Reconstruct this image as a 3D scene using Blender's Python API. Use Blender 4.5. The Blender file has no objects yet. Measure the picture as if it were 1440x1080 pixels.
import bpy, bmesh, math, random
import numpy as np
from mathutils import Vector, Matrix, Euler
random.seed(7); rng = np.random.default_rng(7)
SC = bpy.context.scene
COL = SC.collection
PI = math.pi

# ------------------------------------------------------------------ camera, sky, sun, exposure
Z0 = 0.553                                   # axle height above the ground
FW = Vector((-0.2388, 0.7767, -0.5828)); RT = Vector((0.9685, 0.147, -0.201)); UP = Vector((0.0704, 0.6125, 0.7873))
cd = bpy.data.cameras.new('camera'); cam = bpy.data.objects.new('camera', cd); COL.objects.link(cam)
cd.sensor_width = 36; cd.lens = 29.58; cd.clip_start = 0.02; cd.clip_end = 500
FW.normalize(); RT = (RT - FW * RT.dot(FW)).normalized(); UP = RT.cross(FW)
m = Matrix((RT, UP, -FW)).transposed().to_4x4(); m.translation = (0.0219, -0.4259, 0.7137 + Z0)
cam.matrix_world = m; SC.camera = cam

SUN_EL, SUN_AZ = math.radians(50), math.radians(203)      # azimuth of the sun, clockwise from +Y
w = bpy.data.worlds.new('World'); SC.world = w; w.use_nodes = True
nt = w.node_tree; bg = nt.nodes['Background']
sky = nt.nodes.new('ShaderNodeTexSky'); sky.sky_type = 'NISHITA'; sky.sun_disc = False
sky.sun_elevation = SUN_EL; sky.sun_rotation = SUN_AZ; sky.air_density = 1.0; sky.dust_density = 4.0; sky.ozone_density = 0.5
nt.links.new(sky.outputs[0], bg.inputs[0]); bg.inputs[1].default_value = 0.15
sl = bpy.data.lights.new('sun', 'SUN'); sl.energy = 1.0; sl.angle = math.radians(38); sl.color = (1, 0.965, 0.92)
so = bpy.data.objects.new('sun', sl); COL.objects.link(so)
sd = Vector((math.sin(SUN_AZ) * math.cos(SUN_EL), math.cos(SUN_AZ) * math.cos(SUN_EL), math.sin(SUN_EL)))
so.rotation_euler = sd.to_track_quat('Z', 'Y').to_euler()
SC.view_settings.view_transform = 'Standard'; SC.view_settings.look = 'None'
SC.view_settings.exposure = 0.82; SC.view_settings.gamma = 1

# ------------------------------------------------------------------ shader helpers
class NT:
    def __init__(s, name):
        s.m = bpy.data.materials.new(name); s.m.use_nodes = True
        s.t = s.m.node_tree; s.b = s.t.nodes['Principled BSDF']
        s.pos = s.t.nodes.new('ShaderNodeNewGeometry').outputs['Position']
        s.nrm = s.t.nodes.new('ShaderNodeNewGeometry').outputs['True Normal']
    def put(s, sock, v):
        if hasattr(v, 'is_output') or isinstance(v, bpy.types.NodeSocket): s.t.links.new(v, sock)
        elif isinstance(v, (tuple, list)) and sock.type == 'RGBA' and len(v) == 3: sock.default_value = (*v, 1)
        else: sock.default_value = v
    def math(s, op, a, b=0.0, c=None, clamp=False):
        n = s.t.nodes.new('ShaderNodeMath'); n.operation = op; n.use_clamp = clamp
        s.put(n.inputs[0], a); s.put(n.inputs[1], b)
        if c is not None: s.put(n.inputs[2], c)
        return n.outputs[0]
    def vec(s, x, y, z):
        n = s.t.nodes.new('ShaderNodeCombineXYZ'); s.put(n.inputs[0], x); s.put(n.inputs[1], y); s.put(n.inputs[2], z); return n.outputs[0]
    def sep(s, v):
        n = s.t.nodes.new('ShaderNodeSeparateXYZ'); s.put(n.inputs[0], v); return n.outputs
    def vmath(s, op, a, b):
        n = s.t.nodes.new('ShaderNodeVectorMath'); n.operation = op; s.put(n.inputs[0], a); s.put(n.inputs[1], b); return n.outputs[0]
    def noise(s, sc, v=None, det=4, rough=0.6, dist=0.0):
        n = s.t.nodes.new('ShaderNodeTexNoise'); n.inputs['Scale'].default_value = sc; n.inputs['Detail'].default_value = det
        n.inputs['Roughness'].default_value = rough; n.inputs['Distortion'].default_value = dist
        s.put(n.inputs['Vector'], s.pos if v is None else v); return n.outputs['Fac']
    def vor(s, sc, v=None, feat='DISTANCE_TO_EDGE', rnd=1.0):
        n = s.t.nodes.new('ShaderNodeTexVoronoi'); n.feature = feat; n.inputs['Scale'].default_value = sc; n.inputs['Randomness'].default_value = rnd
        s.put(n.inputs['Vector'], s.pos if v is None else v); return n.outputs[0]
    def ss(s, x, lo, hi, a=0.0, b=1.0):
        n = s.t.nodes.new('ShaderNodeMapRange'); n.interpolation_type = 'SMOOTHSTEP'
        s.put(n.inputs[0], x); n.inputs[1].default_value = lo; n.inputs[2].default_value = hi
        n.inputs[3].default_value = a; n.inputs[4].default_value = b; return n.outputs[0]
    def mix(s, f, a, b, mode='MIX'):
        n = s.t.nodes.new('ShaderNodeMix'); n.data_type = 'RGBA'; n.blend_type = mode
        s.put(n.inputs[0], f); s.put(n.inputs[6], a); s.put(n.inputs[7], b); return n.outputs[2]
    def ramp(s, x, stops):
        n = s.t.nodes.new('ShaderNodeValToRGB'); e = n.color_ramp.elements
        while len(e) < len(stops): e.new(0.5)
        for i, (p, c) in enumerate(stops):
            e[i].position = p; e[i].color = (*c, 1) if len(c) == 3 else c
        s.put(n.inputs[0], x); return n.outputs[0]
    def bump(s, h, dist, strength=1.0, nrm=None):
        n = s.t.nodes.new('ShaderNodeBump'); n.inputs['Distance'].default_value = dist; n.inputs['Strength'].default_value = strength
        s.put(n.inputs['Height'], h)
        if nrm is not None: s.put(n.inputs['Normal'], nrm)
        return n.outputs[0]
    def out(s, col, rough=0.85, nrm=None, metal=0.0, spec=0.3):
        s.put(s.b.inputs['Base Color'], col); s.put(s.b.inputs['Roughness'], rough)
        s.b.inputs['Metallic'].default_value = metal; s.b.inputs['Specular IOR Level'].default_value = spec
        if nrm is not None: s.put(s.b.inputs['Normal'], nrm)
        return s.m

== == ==

STATED EXERCISE: Print all of the data exactly as it was given.

RESPONSE FOR THIS EXERCISE:
Reconstruct this image as a 3D scene using Blender's Python API. Use Blender 4.5. The Blender file has no objects yet. Measure the picture as if it were 1440x1080 pixels.
import bpy, bmesh, math, random
import numpy as np
from mathutils import Vector, Matrix, Euler
random.seed(7); rng = np.random.default_rng(7)
SC = bpy.context.scene
COL = SC.collection
PI = math.pi

# ------------------------------------------------------------------ camera, sky, sun, exposure
Z0 = 0.553                                   # axle height above the ground
FW = Vector((-0.2388, 0.7767, -0.5828)); RT = Vector((0.9685, 0.147, -0.201)); UP = Vector((0.0704, 0.6125, 0.7873))
cd = bpy.data.cameras.new('camera'); cam = bpy.data.objects.new('camera', cd); COL.objects.link(cam)
cd.sensor_width = 36; cd.lens = 29.58; cd.clip_start = 0.02; cd.clip_end = 500
FW.normalize(); RT = (RT - FW * RT.dot(FW)).normalized(); UP = RT.cross(FW)
m = Matrix((RT, UP, -FW)).transposed().to_4x4(); m.translation = (0.0219, -0.4259, 0.7137 + Z0)
cam.matrix_world = m; SC.camera = cam

SUN_EL, SUN_AZ = math.radians(50), math.radians(203)      # azimuth of the sun, clockwise from +Y
w = bpy.data.worlds.new('World'); SC.world = w; w.use_nodes = True
nt = w.node_tree; bg = nt.nodes['Background']
sky = nt.nodes.new('ShaderNodeTexSky'); sky.sky_type = 'NISHITA'; sky.sun_disc = False
sky.sun_elevation = SUN_EL; sky.sun_rotation = SUN_AZ; sky.air_density = 1.0; sky.dust_density = 4.0; sky.ozone_density = 0.5
nt.links.new(sky.outputs[0], bg.inputs[0]); bg.inputs[1].default_value = 0.15
sl = bpy.data.lights.new('sun', 'SUN'); sl.energy = 1.0; sl.angle = math.radians(38); sl.color = (1, 0.965, 0.92)
so = bpy.data.objects.new('sun', sl); COL.objects.link(so)
sd = Vector((math.sin(SUN_AZ) * math.cos(SUN_EL), math.cos(SUN_AZ) * math.cos(SUN_EL), math.sin(SUN_EL)))
so.rotation_euler = sd.to_track_quat('Z', 'Y').to_euler()
SC.view_settings.view_transform = 'Standard'; SC.view_settings.look = 'None'
SC.view_settings.exposure = 0.82; SC.view_settings.gamma = 1

# ------------------------------------------------------------------ shader helpers
class NT:
    def __init__(s, name):
        s.m = bpy.data.materials.new(name); s.m.use_nodes = True
        s.t = s.m.node_tree; s.b = s.t.nodes['Principled BSDF']
        s.pos = s.t.nodes.new('ShaderNodeNewGeometry').outputs['Position']
        s.nrm = s.t.nodes.new('ShaderNodeNewGeometry').outputs['True Normal']
    def put(s, sock, v):
        if hasattr(v, 'is_output') or isinstance(v, bpy.types.NodeSocket): s.t.links.new(v, sock)
        elif isinstance(v, (tuple, list)) and sock.type == 'RGBA' and len(v) == 3: sock.default_value = (*v, 1)
        else: sock.default_value = v
    def math(s, op, a, b=0.0, c=None, clamp=False):
        n = s.t.nodes.new('ShaderNodeMath'); n.operation = op; n.use_clamp = clamp
        s.put(n.inputs[0], a); s.put(n.inputs[1], b)
        if c is not None: s.put(n.inputs[2], c)
        return n.outputs[0]
    def vec(s, x, y, z):
        n = s.t.nodes.new('ShaderNodeCombineXYZ'); s.put(n.inputs[0], x); s.put(n.inputs[1], y); s.put(n.inputs[2], z); return n.outputs[0]
    def sep(s, v):
        n = s.t.nodes.new('ShaderNodeSeparateXYZ'); s.put(n.inputs[0], v); return n.outputs
    def vmath(s, op, a, b):
        n = s.t.nodes.new('ShaderNodeVectorMath'); n.operation = op; s.put(n.inputs[0], a); s.put(n.inputs[1], b); return n.outputs[0]
    def noise(s, sc, v=None, det=4, rough=0.6, dist=0.0):
        n = s.t.nodes.new('ShaderNodeTexNoise'); n.inputs['Scale'].default_value = sc; n.inputs['Detail'].default_value = det
        n.inputs['Roughness'].default_value = rough; n.inputs['Distortion'].default_value = dist
        s.put(n.inputs['Vector'], s.pos if v is None else v); return n.outputs['Fac']
    def vor(s, sc, v=None, feat='DISTANCE_TO_EDGE', rnd=1.0):
        n = s.t.nodes.new('ShaderNodeTexVoronoi'); n.feature = feat; n.inputs['Scale'].default_value = sc; n.inputs['Randomness'].default_value = rnd
        s.put(n.inputs['Vector'], s.pos if v is None else v); return n.outputs[0]
    def ss(s, x, lo, hi, a=0.0, b=1.0):
        n = s.t.nodes.new('ShaderNodeMapRange'); n.interpolation_type = 'SMOOTHSTEP'
        s.put(n.inputs[0], x); n.inputs[1].default_value = lo; n.inputs[2].default_value = hi
        n.inputs[3].default_value = a; n.inputs[4].default_value = b; return n.outputs[0]
    def mix(s, f, a, b, mode='MIX'):
        n = s.t.nodes.new('ShaderNodeMix'); n.data_type = 'RGBA'; n.blend_type = mode
        s.put(n.inputs[0], f); s.put(n.inputs[6], a); s.put(n.inputs[7], b); return n.outputs[2]
    def ramp(s, x, stops):
        n = s.t.nodes.new('ShaderNodeValToRGB'); e = n.color_ramp.elements
        while len(e) < len(stops): e.new(0.5)
        for i, (p, c) in enumerate(stops):
            e[i].position = p; e[i].color = (*c, 1) if len(c) == 3 else c
        s.put(n.inputs[0], x); return n.outputs[0]
    def bump(s, h, dist, strength=1.0, nrm=None):
        n = s.t.nodes.new('ShaderNodeBump'); n.inputs['Distance'].default_value = dist; n.inputs['Strength'].default_value = strength
        s.put(n.inputs['Height'], h)
        if nrm is not None: s.put(n.inputs['Normal'], nrm)
        return n.outputs[0]
    def out(s, col, rough=0.85, nrm=None, metal=0.0, spec=0.3):
        s.put(s.b.inputs['Base Color'], col); s.put(s.b.inputs['Roughness'], rough)
        s.b.inputs['Metallic'].default_value = metal; s.b.inputs['Specular IOR Level'].default_value = spec
        if nrm is not None: s.put(s.b.inputs['Normal'], nrm)
        return s.m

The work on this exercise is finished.